The old religion lives on
It is ten years ago since I first encountered a spirituality of rural Ireland frowned upon by the church.
I visited Old Leighlin in Co Carlow. The religious site there includes a holy well beside which there was a heavy iron box fixed to the ground. Perhaps it had once been for offerings people might make; then it was covered with an odd assortment of items – memorial cards, funeral notices, prayer cards, a picture of Padre Pio, hand written requests, a child’s doll, the plastic cover from a Ventolin inhaler. It was like some religious version of Kim’s Game. Everything was soggy and the print had run on some of the cards.
To a hard-nosed old Protestant, there had seemed a deep sadness about the eccentric collection. Those leaving items could not have failed to notice the esoteric quality of the thing, was this some last throw of the dice?
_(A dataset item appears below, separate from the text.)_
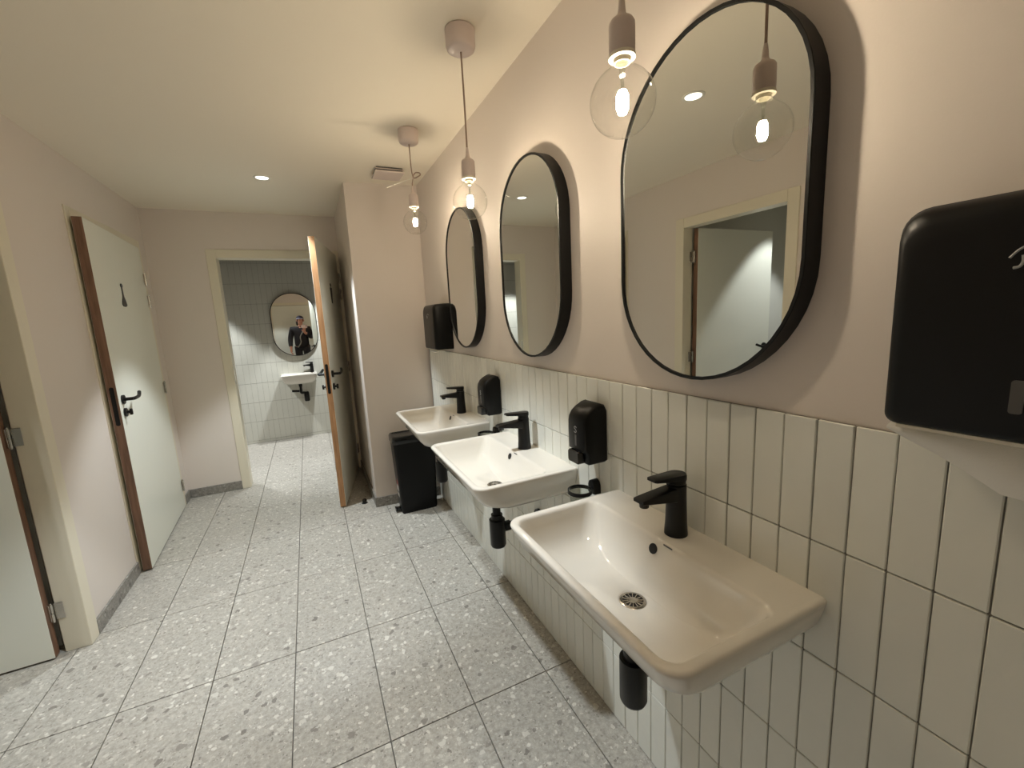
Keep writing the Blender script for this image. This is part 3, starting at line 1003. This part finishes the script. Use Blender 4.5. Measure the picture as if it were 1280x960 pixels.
# ------------------------------------------------------------------ downlights
def make_downlight(x, y, power, col, label, group='recessed ceiling downlights', spot=79, blend=.3):
    root = empty('ceiling_downlight', (x, y, CEIL))
    tag(root, label, 'downlight', group)
    bm = B(); lathe(bm, [(.050, -.0003), (.050, -.003), (.047, -.005), (.040, -.005), (.036, -.002)], 32)
    obj('trim_ring', bm, M['whiteplastic'], root, smooth=40)
    bm = B(); lathe(bm, [(.0365, -.0022), (.0365, -.0034)], 28)
    obj('lens', bm, M['lens'], root, smooth=0)
    ld = bpy.data.lights.new('downlight_beam', 'SPOT')
    ld.energy = power; ld.color = col; ld.spot_size = R(spot); ld.spot_blend = blend; ld.shadow_soft_size = .03
    lo = bpy.data.objects.new('downlight_beam', ld)
    COL.objects.link(lo); lo.parent = root; lo.location = (0, 0, -.012)
    return root
make_downlight(-.962, 3.285, DOWN_POWER, DOWN_COLOR, 'round ceiling downlight between the doors, in direct view')
make_downlight(-.965, 1.55, DOWN_POWER, DOWN_COLOR, 'round ceiling downlight seen reflected in the nearest mirror')
make_downlight(-1.45, -.22, DOWN_POWER * .4, DOWN_COLOR, 'added fill light in the ceiling behind the camera, out of view')  # added unseen fill light, brightens the near tiles by floor bounce
make_downlight(-2.78, 2.03, ROOM_POWER, ROOM_COLOR, 'round ceiling downlight inside the left cubicle')
make_downlight(-2.05, 5.43, BATH_POWER, ROOM_COLOR, 'round ceiling downlight at the left of the washroom')
make_downlight(-.50, 5.43, BATH_POWER, ROOM_COLOR, 'round ceiling downlight at the right of the washroom')

# ------------------------------------------------------------------ ceiling vent
v = empty('ceiling_vent', (-.235, 2.945, CEIL))
tag(v, 'square white air vent plate on the ceiling above the shaft', 'vent')
bm = B(); box(bm, -.090, .090, -.084, .084, -.032, -.022, .004); obj('cover_plate', bm, M['plastic_taupe'], v, smooth=0)
bm = B(); box(bm, -.080, .080, -.074, .074, -.022, -.0003); obj('neck', bm, M['darkgrey'], v, smooth=0)  # dark colour carries the shadow gap between plate and ceiling
bm = B(); box(bm, -.086, .086, -.082, -.079, -.0150, -.0110); obj('slot_blade', bm, M['plastic_taupe'], v, smooth=0)

# ------------------------------------------------------------------ pedal bin
b0 = empty('pedal_bin', (-.205, 3.075, 0))
tag(b0, 'tall black plastic pedal bin under the far basin', 'bin')
bm = B()
def br(hx, hy, z, r): return [(x, y, z) for x, y in rrect(-hx, hx, -hy, hy, r, 6)]
loft(bm, [br(.128, .068, 0, .02), br(.130, .070, .01, .02), br(.152, .082, .52, .025), br(.152, .082, .53, .025)])
obj('container', bm, M['blackplastic'], b0, smooth=40)
bm = B()
loft(bm, [br(.156, .086, .530, .026), br(.159, .089, .536, .028), br(.159, .089, .572, .028), br(.153, .083, .584, .026), br(.142, .073, .586, .022), br(.138, .069, .580, .02), br(.05, .03, .577, .015)])
obj('lid', bm, M['blackgloss'], b0, smooth=40)
bm = B()
loft(bm, [[(x, y, z) for y, z in rrect(-.028, .028, .018, .030, .004, 3)] for x in (-.120, -.168)])
box(bm, -.170, -.158, -.028, .028, .012, .034, .002)
obj('pedal', bm, M['blackgloss'], b0, smooth=40)
def sticker(z0, z1, y0, y1, m):
    bm = B()
    def X(z): return -(.130 + (.152 - .130) * (z - .01) / .51) - .0008
    vs4 = [(X(z0), y0, z0), (X(z0), y1, z0), (X(z1), y1, z1), (X(z1), y0, z1)]
    extrude_poly(bm, vs4, (.0015, 0, 0))
    return obj('sticker', bm, m, b0, smooth=0)
sticker(.165, .205, -.03, .03, M['sticker_w'])
sticker(.115, .145, -.025, .025, M['sticker_w'])
s_ = sticker(.210, .245, -.03, .02, M['sticker_r']); s_['label'] = 'red sticker'

# ------------------------------------------------------------------ door stop
ds = empty('door_stop', (-.560, 3.37, 0))
tag(ds, 'small black door stop on the floor behind the open washroom door', 'door stop')
bm = B(); lathe(bm, [(.022, 0), (.022, .004), (.016, .007)], 20); obj('base', bm, M['black'], ds, smooth=40)
bm = B(); lathe(bm, [(.015, .006), (.017, .012), (.017, .028), (.013, .033)], 20); obj('bumper', bm, M['blackgloss'], ds, smooth=40)

# ------------------------------------------------------------------ small basin in the washroom
bs = empty('hand_basin', (-.965, BATHY, .818), PI / 2)
tag(bs, 'small white hand basin on the washroom wall seen through the doorway', 'sink')
bm, cxb = sink_bm(.40, .25, .06, .115)
obj('basin', bm, M['ceramic'], bs, smooth=60)
obj('drain_grate', drain_bm(-.119, cxb, .026), M['chrome'], bs, smooth=40)
bm = B()
lathe(bm, [(.02, -.124), (.02, -.16), (.015, -.16), (.015, -.215)], 18, cxb, 0)
tube(bm, smooth_path([(cxb, 0, -.20), (cxb, .0, -.235), (cxb + .03, -.03, -.245), (cxb + .04, -.05, -.26)], 5), .016, 12)
lathe(bm, [(.022, -.235), (.03, -.25), (.03, -.345), (.024, -.355)], 20, cxb + .045, -.055)
tube(bm, [(cxb, .02, -.215), (cxb - .01, .10, -.205)], .014, 12)
tube(bm, [(cxb + .045, -.055, -.275), (-.001, -.055, -.275)], .014, 12)
obj('bottle_trap', bm, M['black'], bs, smooth=40)
fb = make_faucet((-.815, BATHY - .050, .818), 0, 'black single lever tap on the small washroom hand basin', .82)

# ------------------------------------------------------------------ the photographer (seen only in the washroom mirror)
per = empty('person', (-.97, -.42, 0))
tag(per, 'person in black jacket and cap holding a phone, reflected in the washroom mirror', 'person')
PO = Vector((-.97, -.42, 0))
def skin_mesh(name, verts, edges, radii, mat, root=0, sub=1, parent=None):
    me = bpy.data.meshes.new(name + '_cage')
    me.from_pydata([Vector(p) for p in verts], edges, [])
    o = bpy.data.objects.new(name, me)
    COL.objects.link(o)
    mod = o.modifiers.new('skin', 'SKIN')
    mod.use_smooth_shade = True
    for i, r_ in enumerate(radii):
        sv = me.skin_vertices[0].data[i]
        sv.radius = r_ if isinstance(r_, tuple) else (r_, r_)
        sv.use_root = (i == root)
    ss = o.modifiers.new('sub', 'SUBSURF'); ss.levels = sub; ss.render_levels = sub
    dg = bpy.context.evaluated_depsgraph_get()
    me2 = bpy.data.meshes.new_from_object(o.evaluated_get(dg))
    o.modifiers.clear()
    o.data = me2
    bpy.data.meshes.remove(me)
    me2.materials.clear(); me2.materials.append(mat)
    for p in me2.polygons: p.use_smooth = True
    if parent: o.parent = parent
    return o
V, E, RD = [], [], []
def add(p, r_, prev=None):
    V.append(p); RD.append(r_)
    if prev is not None: E.append((prev, len(V) - 1))
    return len(V) - 1
# local frame: +y towards the mirror (facing), +x the person's right-hand side in the mirror picture
pelvis = add((0, 0, .90), (.150, .105))
waist = add((0, 0, 1.02), (.135, .095), pelvis)
chest = add((0, .01, 1.20), (.160, .110), waist)
upper = add((0, 0, 1.30), (.150, .095), chest)
neckb = add((0, .0, 1.375), (.060, .058), upper)
neckt = add((.01, .015, 1.43), (.052, .052), neckb)
jaw = add((.022, .035, 1.475), (.062, .070), neckt)
skull = add((.018, .020, 1.545), (.074, .088), jaw)
crown = add((.012, .012, 1.605), (.055, .066), skull)
nose = add((.052, .102, 1.520), .013, skull)
def arm(side, elbow, wrist, hand_dir, curl_axis, sh=(.185, 0, 1.315)):
    s0 = add((side * sh[0], sh[1], sh[2]), (.062, .062), upper)
    e0 = add(elbow, .046, s0)
    m0 = add(tuple(Vector(elbow).lerp(Vector(wrist), .5)), .041, e0)
    w0 = add(wrist, .029, m0)
    hd = Vector(hand_dir).normalized(); ca = Vector(curl_axis).normalized()
    pc = Vector(wrist) + hd * .05
    palm = add(tuple(pc), (.040, .020), w0)
    across = ca
    bend = hd.cross(ca).normalized()
    for k, (ln, off) in enumerate(((.072, -.030), (.080, -.010), (.075, .010), (.058, .029))):
        kb = Vector(wrist) + hd * .090 + across * off
        b0_ = add(tuple(kb), .0100, palm)
        p1 = kb + hd * (ln * .45) + bend * .012
        b1 = add(tuple(p1), .0092, b0_)
        p2 = p1 + hd * (ln * .25) + bend * .030
        b2 = add(tuple(p2), .0082, b1)
    tb = Vector(wrist) + hd * .035 - across * .038
    t0 = add(tuple(tb), .0125, palm)
    add(tuple(tb + hd * .030 - across * .022 + bend * .018), .0105, t0)
# right side in the picture: the arm that holds the phone up beside the chin
arm(1, (.245, .05, 1.08), (.085, .285, 1.235), (.05, .30, .75), (.9, .1, -.1))
# left side in the picture: arm hanging down, hand open
arm(-1, (-.255, -.01, 1.05), (-.262, .09, .83), (-.02, .15, -1), (.1, 1, .1))
for sd_ in (-1, 1):
    hip = add((sd_ * .09, 0, .86), (.088, .095), pelvis)
    knee = add((sd_ * .105, .015, .47), (.058, .060), hip)
    ank = add((sd_ * .11, -.01, .09), (.040, .042), knee)
    add((sd_ * .12, .12, .035), (.040, .028), ank)
body = skin_mesh('body', V, E, RD, M['skin'], 0, 2, per)
# clothing
V, E, RD = [], [], []
a = add((0, 0, .78), (.185, .140)); b = add((0, 0, 1.00), (.180, .136), a); c = add((0, .012, 1.20), (.185, .130), b)
d = add((0, 0, 1.30), (.168, .112), c); e_ = add((0, 0, 1.385), (.078, .074), d)
s0 = add((.190, 0, 1.318), .078, d); s1_ = add((.248, .05, 1.08), .064, s0); add((.130, .245, 1.20), .050, s1_)
s0 = add((-.190, 0, 1.318), .078, d); s1_ = add((-.260, -.01, 1.05), .064, s0); add((-.264, .075, .865), .048, s1_)
skin_mesh('jacket', V, E, RD, M['jacket'], 0, 2, per)
V, E, RD = [], [], []
a = add((0, 0, .93), (.158, .114))
for sd_ in (-1, 1):
    hip = add((sd_ * .09, 0, .84), (.098, .105), a); kn = add((sd_ * .105, .015, .47), (.072, .075), hip); add((sd_ * .11, -.01, .09), (.062, .066), kn)
skin_mesh('trousers', V, E, RD, M['trousers'], 0, 2, per)
for sd_ in (-1, 1):
    V, E, RD = [], [], []
    a = add((sd_ * .11, -.045, .05), (.045, .048)); b = add((sd_ * .115, .05, .045), (.048, .043), a); add((sd_ * .122, .155, .035), (.042, .033), b)
    skin_mesh('shoe', V, E, RD, M['shoe'], 0, 2, per)
# hair, backwards cap, eyes, mouth, ears
HC = Vector((.018, .020, 1.545))
def blob(bm, c, rx, ry, rz, zcut=None, n=20, m_=10, z0=-PI / 2, z1=PI / 2):
    rings = []
    for k in range(m_ + 1):
        t = z0 + (z1 - z0) * k / m_
        rings.append([(c[0] + rx * math.cos(t) * math.cos(2 * PI * i / n), c[1] + ry * math.cos(t) * math.sin(2 * PI * i / n), c[2] + rz * math.sin(t)) for i in range(n)])
    loft(bm, rings)
bm = B(); blob(bm, (.010, -.012, 1.545), .086, .088, .10); blob(bm, (-.045, -.02, 1.47), .040, .060, .085)
obj('hair', bm, M['hair'], per, smooth=80)
bm = B(); blob(bm, HC + Vector((-.002, -.004, .022)), .090, .104, .085, z0=0, z1=PI / 2)
loft(bm, [[(HC.x - .006 + .072 * math.cos(t) * q, HC.y - .075 + .085 * math.sin(t) * q, HC.z + .012 - .014 * abs(math.sin(t)) + dz) for t in [PI + PI * k / 12 for k in range(13)]] for q, dz in ((1, 0), (1, .007), (.96, .009))])
cp = obj('cap', bm, M['cap'], per, smooth=60)
bm = B()
tube(bm, [(HC.x + .0925 * math.cos(t) - .002, HC.y + .1065 * math.sin(t) - .004, HC.z + .026) for t in [PI * (.18 + .64 * k / 16) for k in range(17)]], .008, 8)
o = obj('cap_strap', bm, M['capband'], cp, smooth=60); o['label'] = 'pale strap of the cap'
for dx in (-.018, .040):
    bm = B(); blob(bm, (HC.x + dx + .018, HC.y + .083 - abs(dx) * .12, HC.z - .006), .010, .008, .007, n=10, m_=6)
    obj('eye', bm, M['eye'], per, smooth=80)
bm = B(); blob(bm, (.050, .112, 1.478), .020, .010, .006, n=12, m_=6); obj('mouth', bm, M['lip'], per, smooth=80)
for sx in (-1, 1):
    bm = B(); blob(bm, (HC.x + sx * .082, HC.y - .002, HC.z - .020), .012, .022, .032, n=12, m_=6)
    obj('ear', bm, M['skin'], per, smooth=80)
bm = B(); tube(bm, smooth_path([(.10, .118, 1.38), (.05, .155, 1.25), (-.02, .165, 1.12), (-.02, .150, .98), (-.10, .135, .86)], 6), .012, 8)
obj('bag_strap', bm, M['strap'], per, smooth=80)

# phone, just behind the viewpoint it took the picture from; its back faces the room
ph = empty('phone', CAMLOC)
tag(ph, 'pale pink phone held up sideways by the person in the washroom mirror', 'phone')
bm = B()
loft(bm, [[(x, y, z) for x, z in rrect(-.132, .018, -.062, .016, .010, 5)] for y in (-.016, -.0075)])
PR = CM.to_4x4()
o = obj('case', bm, M['phone'], ph, smooth=40); o.rotation_euler = PR.to_euler()
bm = B()
for cx_, cz_ in ((-.020, 0), (-.010, -.020)):
    lathe(bm, [(.008, -.0005), (.008, .0015), (.005, .0018)], 18, cx_, 0)
bmesh.ops.rotate(bm, verts=bm.verts, cent=(0, 0, 0), matrix=Matrix.Rotation(-PI / 2, 3, 'X'))
bmesh.ops.translate(bm, verts=bm.verts, vec=(0, -.0075, -.012))
o = obj('camera_lens', bm, M['blackgloss'], ph, smooth=40); o.rotation_euler = PR.to_euler()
Had it been a case that everything else had failed, so what was there to lose in going to the well?
A tree stood nearby, skeletal, gaunt in deep midwinter, its branches were tied with strips of cloth of varying ages and colours. Why would anyone want to tie coloured rags to a tree? What god or saint or spirit responded to such gestures?
Perhaps it was case that there were moments when people felt a need to transcend themselves; to commune with the spirit of a person or a place, and the clutter at the holy well had been sign of the depth of their desire.
The old ways seem very discordant with the cosmopolitan, hyper-modernity of Twenty-First Century Ireland, but perhaps they will persist despite the disappearance of the church.
Anyone who has visited the cemeteries of Montparnasse and Pere Lachaise in Paris will have encountered customs not so far removed with those associated with the holy wells. The graves of the great and the good are frequently covered with “offerings:” Metro tickets, photographs, postcards, messages, requests. The difference is that those who leave such items would probably disavow all religious belief.
The grave of Jean-Paul Sartre and Simone de Beauvoir may be completely covered in things left behind by visitors. Sartre was explicit in his atheism; so what purpose is being fulfilled in his 21st Century admirers accumulating litter at his burial place? Who is being addressed in the messages left?
When Ireland becomes post-Christian, will the old ways that pre-dated the arrival of Christianity find new expressions?